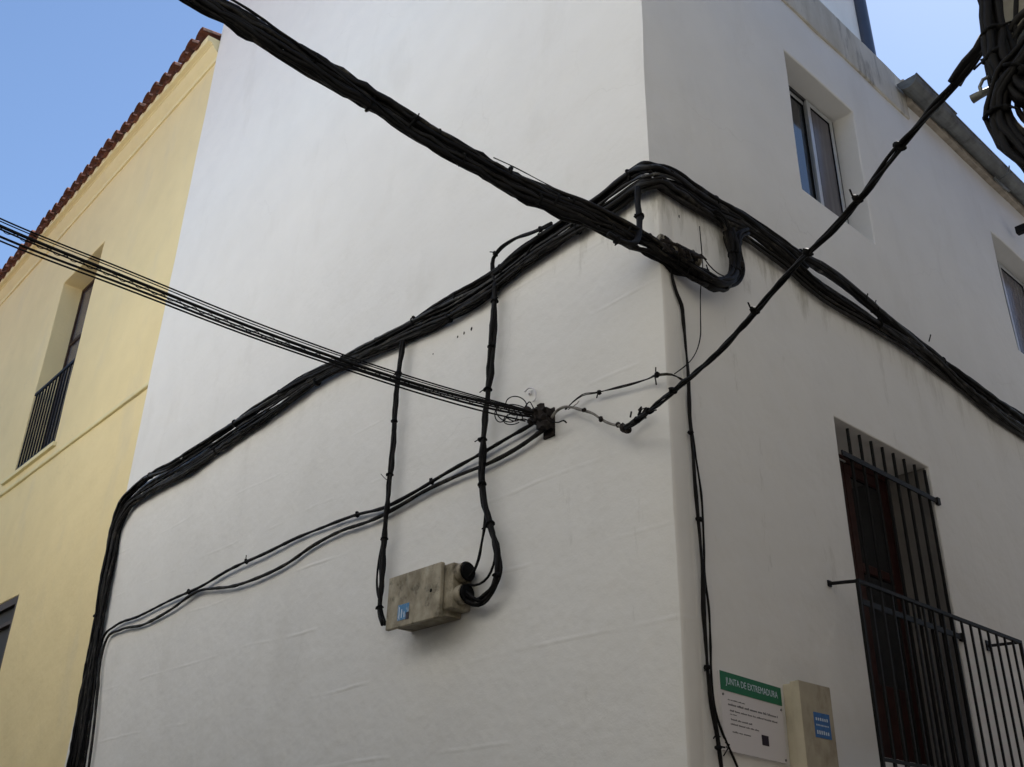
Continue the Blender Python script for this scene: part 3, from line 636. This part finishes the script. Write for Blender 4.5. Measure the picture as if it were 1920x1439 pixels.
# thin drop on the right wall beside the corner
bundle('cable_pair', 'thin twisted black wires running down the right wall beside the corner', 'cable', [
    dict(path=P3(LL([(1257, 490), (1262, 525), (1270, 552), (1278, 572), (1281, 600), (1285, 650), (1290, 705), (1292, 745), (1295, 800), (1300, 850), (1303, 900), (1308, 960), (1314, 1030), (1318, 1090), (1319, 1140), (1323, 1200), (1328, 1270), (1335, 1330), (1343, 1370), (1350, 1420), (1356, 1470)], 'R', .025)), n=2, r=.0075, w=.005, h=.005, ref=nR, seed=41, twist=5, ties=(.38, .55, .82, .95)),
    dict(path=P3(LL([(1291, 735), (1298, 800), (1306, 860), (1316, 930), (1319, 980), (1321, 1035), (1323, 1085), (1330, 1140), (1333, 1200), (1335, 1270), (1340, 1320), (1350, 1360), (1363, 1392), (1378, 1425), (1396, 1470)], 'R', .02)), n=1, r=.0065, w=.003, h=.003, ref=nR, seed=42),
    dict(path=P3(LL([(1337, 1385), (1342, 1378), (1350, 1382)], 'R', .02)), n=1, r=.004, w=.002, h=.002, ref=nR, seed=43),
    dict(path=P3(LL([(1360, 1392), (1368, 1396), (1362, 1410), (1357, 1418)], 'R', .02)), n=1, r=.003, w=.002, h=.002, ref=nR, seed=44),
])
bundle('loose_wire', 'thin loose wire hanging below the cable loop and joining the light span', 'wire', [
    dict(path=P3(LL([(1312, 425), (1316, 470), (1318, 500), (1314, 545), (1314, 600), (1314, 628), (1308, 655), (1297, 675), (1284, 688), (1265, 702)], 'R', .05)), n=1, r=.0035, w=.002, h=.002, ref=nR, seed=45),
])

# ================================================================== SPANS ACROSS THE STREET
E1 = onR(1345, 530, .16); S1 = Vector((-1.95, -6.0, 7.1))
sp = [(1330, 524), (1290, 504), (1255, 482), (1215, 458), (1160, 430), (1100, 402), (1040, 378), (980, 350), (900, 306), (820, 265), (740, 215), (680, 178), (620, 141), (560, 104), (500, 68), (440, 32), (385, 2), (350, -20)]
pts = [onV(x, y, E1, S1) for x, y in sp]
# carry on in the same straight line to the wall across the street
last = pts[-1]; pts += [last.lerp(S1, k) for k in (.35, .7, 1.0)]
pts[-1] = S1.copy()
upv = Vector((0, 0, 1))
loop = [onR(1312, 515, .14), onR(1345, 530, .13), onR(1372, 524, .11), onR(1378, 500, .09), onR(1376, 470, .08), onR(1368, 435, .07), onR(1352, 408, .07), onR(1335, 396, .06)]
s2 = [(1300, 512), (1330, 530), (1362, 536), (1384, 520), (1387, 495), (1381, 462), (1385, 440), (1400, 432)]
loop2 = [onR(x, y, .09) for x, y in s2]
ms = [m_cable, m_cable, m_cable_d]
def lobe(dz): return [p+Vector((0, 0, dz*.25)) for p in reversed(loop[1:6])]+[p+Vector((0, 0, dz*min(1, .25+.25*i))) for i, p in enumerate(pts[1:])]
bundle('cable_bundle', 'very thick black cable bundle spanning from the top left to the house corner', 'cable bundle', [
    dict(path=lobe(.040), n=8, r=.0165, w=.034, h=.045, ref=nR, seed=51, rough=1, twist=.7, step=.06, ties=(.03, .11, .17, .24, .30, .36, .47), mats=ms),
    dict(path=lobe(-.045), n=7, r=.0165, w=.034, h=.045, ref=nR, seed=58, rough=1, twist=.6, step=.06, ties=(.05, .14, .2, .27, .34, .42), mats=ms),
    dict(path=pts, n=3, r=.012, w=.06, h=.075, ref=upv, seed=59, rough=1, twist=1.6, step=.06, ties=(.02, .09, .165, .31), mats=ms),
    dict(path=loop, n=3, r=.012, w=.036, h=.03, ref=nR, seed=52, rough=1, twist=1., ties=(.25, .5), mats=[m_cable, m_cable_d]),
    dict(path=loop2, n=4, r=.013, w=.025, h=.025, ref=nR, seed=53, twist=.5, ties=(.6,), mats=[m_cable]),
    dict(path=[onC(1196, 352, .06), onC(1196, 380, .07), onC(1200, 415, .09), onC(1197, 445, .13), onC(1186, 458, .18), onC(1165, 454, .22), onC(1140, 438, .26)], n=4, r=.013, w=.016, h=.02, ref=nC, seed=54, ties=(.3, .9)),
    dict(path=[onV(x, y, E1, S1)+Vector((0, 0, .0)) for x, y in ((925, 296), (960, 312), (1010, 338), (1055, 362), (1088, 382))], n=1, r=.0035, w=.001, h=.001, ref=upv, seed=55),
    dict(path=[onR(x, y, .10) for x, y in ((1305, 500), (1320, 485), (1330, 498), (1345, 512), (1362, 520))], n=1, r=.004, w=.001, h=.001, ref=nR, seed=56),
    dict(path=[onR(x, y, .13) for x, y in ((1386, 470), (1387, 500), (1382, 525), (1372, 535))], n=1, r=.006, w=.001, h=.001, ref=nR, seed=57),
])
# suspension iron and pale tape at the corner where the heavy span is tied
an = empty('cable_clamp', onC(1290, 480, .16), 'rusty clamp wrapped in pale tape on the heavy span at the corner', 'clamp')
mb = MB(); tp = [onV(x, y, E1, S1)+Vector((0, 0, .04)) for x, y in ((1232, 462), (1255, 474), (1280, 488), (1312, 503))]
mb.tube(catmull(tp, .02), [.05+.008*math.sin(i*1.9) for i in range(len(catmull(tp, .02)))], 10, jit=.5); mb.build('tape_wrap', m_tape, an, 0)
mb = MB()
rng = random.Random(77)
for i in range(26):
    x = 1245+rng.random()*75; y = 456+(x-1245)*.45+rng.uniform(-9, 10); q = onR(x, y, .17+rng.uniform(-.03, .02)); d = Vector((rng.uniform(-.5, .5), rng.uniform(-1, 1), rng.uniform(-.7, .4))).normalized()*rng.uniform(.012, .045)
    mb.tube([q-d, q, q+d], [.006+.006*rng.random(), .014*rng.uniform(.5, 1.1), .005], 6, jit=.8)
mb.tube([onR(1240, 450, .2), onR(1275, 462, .17), onR(1315, 482, .14)], .012, 6, jit=.6)
mb.build('clamp_iron', m_rust, an, 0)
mb = MB(); mb.blob(onR(1384, 496, .10), .036, 3, .8); mb.tube([onR(1380, 500, .03), onR(1392, 492, .13)], .012, 6); mb.blob(onR(1384, 455, .06), .03, 5, .8)
mb.build('wall_hook', m_rust, an, 0)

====

Pictures excluded, quote all the data above exactly.

RESPONSE TO THE EXERCISE:
Continue the Blender Python script for this scene: part 3, from line 636. This part finishes the script. Write for Blender 4.5. Measure the picture as if it were 1920x1439 pixels.
# thin drop on the right wall beside the corner
bundle('cable_pair', 'thin twisted black wires running down the right wall beside the corner', 'cable', [
    dict(path=P3(LL([(1257, 490), (1262, 525), (1270, 552), (1278, 572), (1281, 600), (1285, 650), (1290, 705), (1292, 745), (1295, 800), (1300, 850), (1303, 900), (1308, 960), (1314, 1030), (1318, 1090), (1319, 1140), (1323, 1200), (1328, 1270), (1335, 1330), (1343, 1370), (1350, 1420), (1356, 1470)], 'R', .025)), n=2, r=.0075, w=.005, h=.005, ref=nR, seed=41, twist=5, ties=(.38, .55, .82, .95)),
    dict(path=P3(LL([(1291, 735), (1298, 800), (1306, 860), (1316, 930), (1319, 980), (1321, 1035), (1323, 1085), (1330, 1140), (1333, 1200), (1335, 1270), (1340, 1320), (1350, 1360), (1363, 1392), (1378, 1425), (1396, 1470)], 'R', .02)), n=1, r=.0065, w=.003, h=.003, ref=nR, seed=42),
    dict(path=P3(LL([(1337, 1385), (1342, 1378), (1350, 1382)], 'R', .02)), n=1, r=.004, w=.002, h=.002, ref=nR, seed=43),
    dict(path=P3(LL([(1360, 1392), (1368, 1396), (1362, 1410), (1357, 1418)], 'R', .02)), n=1, r=.003, w=.002, h=.002, ref=nR, seed=44),
])
bundle('loose_wire', 'thin loose wire hanging below the cable loop and joining the light span', 'wire', [
    dict(path=P3(LL([(1312, 425), (1316, 470), (1318, 500), (1314, 545), (1314, 600), (1314, 628), (1308, 655), (1297, 675), (1284, 688), (1265, 702)], 'R', .05)), n=1, r=.0035, w=.002, h=.002, ref=nR, seed=45),
])

# ================================================================== SPANS ACROSS THE STREET
E1 = onR(1345, 530, .16); S1 = Vector((-1.95, -6.0, 7.1))
sp = [(1330, 524), (1290, 504), (1255, 482), (1215, 458), (1160, 430), (1100, 402), (1040, 378), (980, 350), (900, 306), (820, 265), (740, 215), (680, 178), (620, 141), (560, 104), (500, 68), (440, 32), (385, 2), (350, -20)]
pts = [onV(x, y, E1, S1) for x, y in sp]
# carry on in the same straight line to the wall across the street
last = pts[-1]; pts += [last.lerp(S1, k) for k in (.35, .7, 1.0)]
pts[-1] = S1.copy()
upv = Vector((0, 0, 1))
loop = [onR(1312, 515, .14), onR(1345, 530, .13), onR(1372, 524, .11), onR(1378, 500, .09), onR(1376, 470, .08), onR(1368, 435, .07), onR(1352, 408, .07), onR(1335, 396, .06)]
s2 = [(1300, 512), (1330, 530), (1362, 536), (1384, 520), (1387, 495), (1381, 462), (1385, 440), (1400, 432)]
loop2 = [onR(x, y, .09) for x, y in s2]
ms = [m_cable, m_cable, m_cable_d]
def lobe(dz): return [p+Vector((0, 0, dz*.25)) for p in reversed(loop[1:6])]+[p+Vector((0, 0, dz*min(1, .25+.25*i))) for i, p in enumerate(pts[1:])]
bundle('cable_bundle', 'very thick black cable bundle spanning from the top left to the house corner', 'cable bundle', [
    dict(path=lobe(.040), n=8, r=.0165, w=.034, h=.045, ref=nR, seed=51, rough=1, twist=.7, step=.06, ties=(.03, .11, .17, .24, .30, .36, .47), mats=ms),
    dict(path=lobe(-.045), n=7, r=.0165, w=.034, h=.045, ref=nR, seed=58, rough=1, twist=.6, step=.06, ties=(.05, .14, .2, .27, .34, .42), mats=ms),
    dict(path=pts, n=3, r=.012, w=.06, h=.075, ref=upv, seed=59, rough=1, twist=1.6, step=.06, ties=(.02, .09, .165, .31), mats=ms),
    dict(path=loop, n=3, r=.012, w=.036, h=.03, ref=nR, seed=52, rough=1, twist=1., ties=(.25, .5), mats=[m_cable, m_cable_d]),
    dict(path=loop2, n=4, r=.013, w=.025, h=.025, ref=nR, seed=53, twist=.5, ties=(.6,), mats=[m_cable]),
    dict(path=[onC(1196, 352, .06), onC(1196, 380, .07), onC(1200, 415, .09), onC(1197, 445, .13), onC(1186, 458, .18), onC(1165, 454, .22), onC(1140, 438, .26)], n=4, r=.013, w=.016, h=.02, ref=nC, seed=54, ties=(.3, .9)),
    dict(path=[onV(x, y, E1, S1)+Vector((0, 0, .0)) for x, y in ((925, 296), (960, 312), (1010, 338), (1055, 362), (1088, 382))], n=1, r=.0035, w=.001, h=.001, ref=upv, seed=55),
    dict(path=[onR(x, y, .10) for x, y in ((1305, 500), (1320, 485), (1330, 498), (1345, 512), (1362, 520))], n=1, r=.004, w=.001, h=.001, ref=nR, seed=56),
    dict(path=[onR(x, y, .13) for x, y in ((1386, 470), (1387, 500), (1382, 525), (1372, 535))], n=1, r=.006, w=.001, h=.001, ref=nR, seed=57),
])
# suspension iron and pale tape at the corner where the heavy span is tied
an = empty('cable_clamp', onC(1290, 480, .16), 'rusty clamp wrapped in pale tape on the heavy span at the corner', 'clamp')
mb = MB(); tp = [onV(x, y, E1, S1)+Vector((0, 0, .04)) for x, y in ((1232, 462), (1255, 474), (1280, 488), (1312, 503))]
mb.tube(catmull(tp, .02), [.05+.008*math.sin(i*1.9) for i in range(len(catmull(tp, .02)))], 10, jit=.5); mb.build('tape_wrap', m_tape, an, 0)
mb = MB()
rng = random.Random(77)
for i in range(26):
    x = 1245+rng.random()*75; y = 456+(x-1245)*.45+rng.uniform(-9, 10); q = onR(x, y, .17+rng.uniform(-.03, .02)); d = Vector((rng.uniform(-.5, .5), rng.uniform(-1, 1), rng.uniform(-.7, .4))).normalized()*rng.uniform(.012, .045)
    mb.tube([q-d, q, q+d], [.006+.006*rng.random(), .014*rng.uniform(.5, 1.1), .005], 6, jit=.8)
mb.tube([onR(1240, 450, .2), onR(1275, 462, .17), onR(1315, 482, .14)], .012, 6, jit=.6)
mb.build('clamp_iron', m_rust, an, 0)
mb = MB(); mb.blob(onR(1384, 496, .10), .036, 3, .8); mb.tube([onR(1380, 500, .03), onR(1392, 492, .13)], .012, 6); mb.blob(onR(1384, 455, .06), .03, 5, .8)
mb.build('wall_hook', m_rust, an, 0)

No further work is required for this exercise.